6-8-14 Rob Wile for the online Business Insider reports “How Solar Will Destroy The Power Companies, In 5 Easy Steps”. Mr. Wile writes “Barclays recently downgraded the entire U.S. electric utilities sector to “underweight” on the threat posed by widespread adoption of solar-storage.” “The firm’s sweeping case focused in large part on debt markets’ apparent ignorance to challenge utilities are facing.” Wile gives the following five reasons for Barclays move: 1.Solar prices come down (Photovoltaic panels have dropped, and continue to drop in price. OK so much of that is due to subsidy but revisit the riders and customer charges as well as the recent tax package for fracking if you want to embrace that “market” rhetoric. Likewise Tesla has caused the price of storage batteries to continuously drop. Again, look at the legislators’ “laws” to keep Tesla out of Ohio). 2. The defection spiral commences (“Once the prices for everything get cheap enough, homeowners begin to leave the grid.” Duh!) 3. Utilities flail around in their state capitols seeking relief (already happening, dude) 4.The decommissioning process begins (“This is the key moment: Utility companies being forced to upgrade their plants in the face of a declining customer base. That’s a killer combination.”) 5. (this is the one that completely undermines “the market” rhetoric of our conservative legislators) The market turns (“In Germany, aggressive subsidies and a move away from nuclear led to an explosion of renewables expansion. Since the beginning of 2010 (though for reasons that go beyond simply that outgrowth), Germany’s two largest utilities had stock price declines of 55-60%, compared with a near 60% gain in the DAX.”) All this shows that the folks on Wall Street (company John the Governator used to keep when employed by the now belly up Lehman Brothers) know what is coming down. How do they know this?

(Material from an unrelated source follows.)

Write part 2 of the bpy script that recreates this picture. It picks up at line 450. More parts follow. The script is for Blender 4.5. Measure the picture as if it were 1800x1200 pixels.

Academics use a term called “disruptive technology” or “disruptive innovation” to describe what happens when what essentially involved a cumbersome or costly way of doing things is displaced by something, perhaps less comprehensive, but far more accessible and affordable. Case in point would be mobile communication devices (which once were incredibly cumbersome and expensive) and personal computers, now even smart phones. IBM, Hewlett Packard, the old Bell system and others all suffered as a consequence of disruptive innovation/technology (Kodak and Polaroid had to reinvent themselves thanks to digital imaging). Solar is likewise a disruptive innovation/technology. Folks like Seitz, Hottinger, Balderson and other conservatives, “disposed to preserve existing conditions, institutions, etc.” need to be told the jig is up. The rhetorical manipulations employed by them to insure their own reelection financing is failing (“Customer Charge” indeed!); failing on account of the very market they so ardently invoke as the fountain of all solutions for all problems. In the case of alternate energy, is it the market they are dissing, or is it their responsibility (as elected representatives) to solve problems? SB 310 creates one, solves none.